● SET TASK: Go through the listing and write out all of it exactly.

● DATA SECTION:
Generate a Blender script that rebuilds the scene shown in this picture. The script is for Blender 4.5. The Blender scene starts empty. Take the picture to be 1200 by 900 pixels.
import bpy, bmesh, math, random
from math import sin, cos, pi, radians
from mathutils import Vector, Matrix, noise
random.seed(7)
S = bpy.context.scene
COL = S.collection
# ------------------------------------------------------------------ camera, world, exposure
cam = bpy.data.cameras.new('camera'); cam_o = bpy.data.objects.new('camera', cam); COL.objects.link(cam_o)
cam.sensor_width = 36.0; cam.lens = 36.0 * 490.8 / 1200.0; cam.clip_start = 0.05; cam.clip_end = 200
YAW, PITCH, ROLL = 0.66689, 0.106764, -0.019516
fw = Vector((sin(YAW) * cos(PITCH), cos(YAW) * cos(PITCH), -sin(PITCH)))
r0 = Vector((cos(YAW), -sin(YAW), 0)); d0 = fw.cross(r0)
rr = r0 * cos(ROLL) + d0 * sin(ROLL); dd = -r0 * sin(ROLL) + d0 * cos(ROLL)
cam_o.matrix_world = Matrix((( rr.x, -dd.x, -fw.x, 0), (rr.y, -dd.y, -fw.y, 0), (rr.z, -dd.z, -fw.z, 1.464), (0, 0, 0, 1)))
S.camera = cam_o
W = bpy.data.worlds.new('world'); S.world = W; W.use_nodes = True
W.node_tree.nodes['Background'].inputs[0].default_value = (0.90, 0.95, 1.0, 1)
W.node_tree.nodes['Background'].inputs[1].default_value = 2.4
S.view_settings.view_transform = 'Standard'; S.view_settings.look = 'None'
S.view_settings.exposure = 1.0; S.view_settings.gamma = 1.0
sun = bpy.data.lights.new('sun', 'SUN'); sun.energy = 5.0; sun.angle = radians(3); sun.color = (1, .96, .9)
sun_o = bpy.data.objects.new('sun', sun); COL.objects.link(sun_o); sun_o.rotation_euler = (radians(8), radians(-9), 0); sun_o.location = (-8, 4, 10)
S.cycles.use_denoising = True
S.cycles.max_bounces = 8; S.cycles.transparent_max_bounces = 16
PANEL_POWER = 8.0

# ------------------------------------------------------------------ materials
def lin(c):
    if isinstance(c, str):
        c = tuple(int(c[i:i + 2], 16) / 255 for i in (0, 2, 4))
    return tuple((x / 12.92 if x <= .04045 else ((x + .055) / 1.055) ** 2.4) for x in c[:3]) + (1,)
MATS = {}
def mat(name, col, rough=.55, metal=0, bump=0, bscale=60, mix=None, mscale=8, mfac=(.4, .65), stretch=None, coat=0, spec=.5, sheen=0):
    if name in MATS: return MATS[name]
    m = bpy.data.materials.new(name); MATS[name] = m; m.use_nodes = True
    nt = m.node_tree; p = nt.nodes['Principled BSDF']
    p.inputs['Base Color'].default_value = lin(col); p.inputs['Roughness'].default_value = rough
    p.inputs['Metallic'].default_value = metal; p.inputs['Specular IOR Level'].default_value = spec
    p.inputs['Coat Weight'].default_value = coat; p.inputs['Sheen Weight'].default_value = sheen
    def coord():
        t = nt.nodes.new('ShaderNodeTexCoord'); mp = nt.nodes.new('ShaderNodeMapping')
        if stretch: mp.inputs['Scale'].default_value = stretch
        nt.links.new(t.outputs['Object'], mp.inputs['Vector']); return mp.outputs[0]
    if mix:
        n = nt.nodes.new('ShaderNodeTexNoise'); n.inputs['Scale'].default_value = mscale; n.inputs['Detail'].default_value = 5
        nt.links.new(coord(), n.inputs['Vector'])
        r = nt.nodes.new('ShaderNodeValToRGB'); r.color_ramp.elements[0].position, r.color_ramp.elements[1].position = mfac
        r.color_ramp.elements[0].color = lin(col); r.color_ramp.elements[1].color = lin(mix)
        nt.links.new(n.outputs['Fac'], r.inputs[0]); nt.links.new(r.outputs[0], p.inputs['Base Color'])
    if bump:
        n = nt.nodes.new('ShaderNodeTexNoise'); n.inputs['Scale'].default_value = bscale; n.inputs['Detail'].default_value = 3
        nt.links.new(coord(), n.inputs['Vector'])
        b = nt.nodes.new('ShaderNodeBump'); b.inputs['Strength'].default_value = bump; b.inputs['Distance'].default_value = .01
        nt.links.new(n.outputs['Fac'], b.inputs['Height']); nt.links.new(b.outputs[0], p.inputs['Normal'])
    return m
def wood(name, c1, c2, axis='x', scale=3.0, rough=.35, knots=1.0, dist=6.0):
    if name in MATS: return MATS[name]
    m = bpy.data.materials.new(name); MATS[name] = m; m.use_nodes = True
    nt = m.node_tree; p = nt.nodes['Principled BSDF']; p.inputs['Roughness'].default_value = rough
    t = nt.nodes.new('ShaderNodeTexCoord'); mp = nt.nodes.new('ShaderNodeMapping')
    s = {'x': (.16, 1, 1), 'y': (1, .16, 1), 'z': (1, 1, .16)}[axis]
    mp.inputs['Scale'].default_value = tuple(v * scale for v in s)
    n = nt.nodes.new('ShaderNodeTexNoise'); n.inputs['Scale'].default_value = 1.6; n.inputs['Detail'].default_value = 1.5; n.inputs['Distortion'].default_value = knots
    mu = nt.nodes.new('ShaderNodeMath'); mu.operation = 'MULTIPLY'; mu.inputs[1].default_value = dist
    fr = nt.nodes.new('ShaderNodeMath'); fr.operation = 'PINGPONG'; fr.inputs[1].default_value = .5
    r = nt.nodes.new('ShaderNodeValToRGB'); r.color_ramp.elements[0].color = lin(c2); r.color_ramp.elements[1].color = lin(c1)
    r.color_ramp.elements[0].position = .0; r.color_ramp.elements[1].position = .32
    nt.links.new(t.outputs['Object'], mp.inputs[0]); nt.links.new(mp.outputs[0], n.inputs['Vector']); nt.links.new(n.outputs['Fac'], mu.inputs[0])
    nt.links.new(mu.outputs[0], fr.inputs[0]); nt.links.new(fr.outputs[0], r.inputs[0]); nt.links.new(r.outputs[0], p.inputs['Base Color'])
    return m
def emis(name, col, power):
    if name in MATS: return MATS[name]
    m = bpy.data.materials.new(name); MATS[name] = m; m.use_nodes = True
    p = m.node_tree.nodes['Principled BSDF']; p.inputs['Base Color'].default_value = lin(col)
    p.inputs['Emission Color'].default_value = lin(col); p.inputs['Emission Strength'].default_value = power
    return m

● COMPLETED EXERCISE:
Generate a Blender script that rebuilds the scene shown in this picture. The script is for Blender 4.5. The Blender scene starts empty. Take the picture to be 1200 by 900 pixels.
import bpy, bmesh, math, random
from math import sin, cos, pi, radians
from mathutils import Vector, Matrix, noise
random.seed(7)
S = bpy.context.scene
COL = S.collection
# ------------------------------------------------------------------ camera, world, exposure
cam = bpy.data.cameras.new('camera'); cam_o = bpy.data.objects.new('camera', cam); COL.objects.link(cam_o)
cam.sensor_width = 36.0; cam.lens = 36.0 * 490.8 / 1200.0; cam.clip_start = 0.05; cam.clip_end = 200
YAW, PITCH, ROLL = 0.66689, 0.106764, -0.019516
fw = Vector((sin(YAW) * cos(PITCH), cos(YAW) * cos(PITCH), -sin(PITCH)))
r0 = Vector((cos(YAW), -sin(YAW), 0)); d0 = fw.cross(r0)
rr = r0 * cos(ROLL) + d0 * sin(ROLL); dd = -r0 * sin(ROLL) + d0 * cos(ROLL)
cam_o.matrix_world = Matrix((( rr.x, -dd.x, -fw.x, 0), (rr.y, -dd.y, -fw.y, 0), (rr.z, -dd.z, -fw.z, 1.464), (0, 0, 0, 1)))
S.camera = cam_o
W = bpy.data.worlds.new('world'); S.world = W; W.use_nodes = True
W.node_tree.nodes['Background'].inputs[0].default_value = (0.90, 0.95, 1.0, 1)
W.node_tree.nodes['Background'].inputs[1].default_value = 2.4
S.view_settings.view_transform = 'Standard'; S.view_settings.look = 'None'
S.view_settings.exposure = 1.0; S.view_settings.gamma = 1.0
sun = bpy.data.lights.new('sun', 'SUN'); sun.energy = 5.0; sun.angle = radians(3); sun.color = (1, .96, .9)
sun_o = bpy.data.objects.new('sun', sun); COL.objects.link(sun_o); sun_o.rotation_euler = (radians(8), radians(-9), 0); sun_o.location = (-8, 4, 10)
S.cycles.use_denoising = True
S.cycles.max_bounces = 8; S.cycles.transparent_max_bounces = 16
PANEL_POWER = 8.0

# ------------------------------------------------------------------ materials
def lin(c):
    if isinstance(c, str):
        c = tuple(int(c[i:i + 2], 16) / 255 for i in (0, 2, 4))
    return tuple((x / 12.92 if x <= .04045 else ((x + .055) / 1.055) ** 2.4) for x in c[:3]) + (1,)
MATS = {}
def mat(name, col, rough=.55, metal=0, bump=0, bscale=60, mix=None, mscale=8, mfac=(.4, .65), stretch=None, coat=0, spec=.5, sheen=0):
    if name in MATS: return MATS[name]
    m = bpy.data.materials.new(name); MATS[name] = m; m.use_nodes = True
    nt = m.node_tree; p = nt.nodes['Principled BSDF']
    p.inputs['Base Color'].default_value = lin(col); p.inputs['Roughness'].default_value = rough
    p.inputs['Metallic'].default_value = metal; p.inputs['Specular IOR Level'].default_value = spec
    p.inputs['Coat Weight'].default_value = coat; p.inputs['Sheen Weight'].default_value = sheen
    def coord():
        t = nt.nodes.new('ShaderNodeTexCoord'); mp = nt.nodes.new('ShaderNodeMapping')
        if stretch: mp.inputs['Scale'].default_value = stretch
        nt.links.new(t.outputs['Object'], mp.inputs['Vector']); return mp.outputs[0]
    if mix:
        n = nt.nodes.new('ShaderNodeTexNoise'); n.inputs['Scale'].default_value = mscale; n.inputs['Detail'].default_value = 5
        nt.links.new(coord(), n.inputs['Vector'])
        r = nt.nodes.new('ShaderNodeValToRGB'); r.color_ramp.elements[0].position, r.color_ramp.elements[1].position = mfac
        r.color_ramp.elements[0].color = lin(col); r.color_ramp.elements[1].color = lin(mix)
        nt.links.new(n.outputs['Fac'], r.inputs[0]); nt.links.new(r.outputs[0], p.inputs['Base Color'])
    if bump:
        n = nt.nodes.new('ShaderNodeTexNoise'); n.inputs['Scale'].default_value = bscale; n.inputs['Detail'].default_value = 3
        nt.links.new(coord(), n.inputs['Vector'])
        b = nt.nodes.new('ShaderNodeBump'); b.inputs['Strength'].default_value = bump; b.inputs['Distance'].default_value = .01
        nt.links.new(n.outputs['Fac'], b.inputs['Height']); nt.links.new(b.outputs[0], p.inputs['Normal'])
    return m
def wood(name, c1, c2, axis='x', scale=3.0, rough=.35, knots=1.0, dist=6.0):
    if name in MATS: return MATS[name]
    m = bpy.data.materials.new(name); MATS[name] = m; m.use_nodes = True
    nt = m.node_tree; p = nt.nodes['Principled BSDF']; p.inputs['Roughness'].default_value = rough
    t = nt.nodes.new('ShaderNodeTexCoord'); mp = nt.nodes.new('ShaderNodeMapping')
    s = {'x': (.16, 1, 1), 'y': (1, .16, 1), 'z': (1, 1, .16)}[axis]
    mp.inputs['Scale'].default_value = tuple(v * scale for v in s)
    n = nt.nodes.new('ShaderNodeTexNoise'); n.inputs['Scale'].default_value = 1.6; n.inputs['Detail'].default_value = 1.5; n.inputs['Distortion'].default_value = knots
    mu = nt.nodes.new('ShaderNodeMath'); mu.operation = 'MULTIPLY'; mu.inputs[1].default_value = dist
    fr = nt.nodes.new('ShaderNodeMath'); fr.operation = 'PINGPONG'; fr.inputs[1].default_value = .5
    r = nt.nodes.new('ShaderNodeValToRGB'); r.color_ramp.elements[0].color = lin(c2); r.color_ramp.elements[1].color = lin(c1)
    r.color_ramp.elements[0].position = .0; r.color_ramp.elements[1].position = .32
    nt.links.new(t.outputs['Object'], mp.inputs[0]); nt.links.new(mp.outputs[0], n.inputs['Vector']); nt.links.new(n.outputs['Fac'], mu.inputs[0])
    nt.links.new(mu.outputs[0], fr.inputs[0]); nt.links.new(fr.outputs[0], r.inputs[0]); nt.links.new(r.outputs[0], p.inputs['Base Color'])
    return m
def emis(name, col, power):
    if name in MATS: return MATS[name]
    m = bpy.data.materials.new(name); MATS[name] = m; m.use_nodes = True
    p = m.node_tree.nodes['Principled BSDF']; p.inputs['Base Color'].default_value = lin(col)
    p.inputs['Emission Color'].default_value = lin(col); p.inputs['Emission Strength'].default_value = power
    return m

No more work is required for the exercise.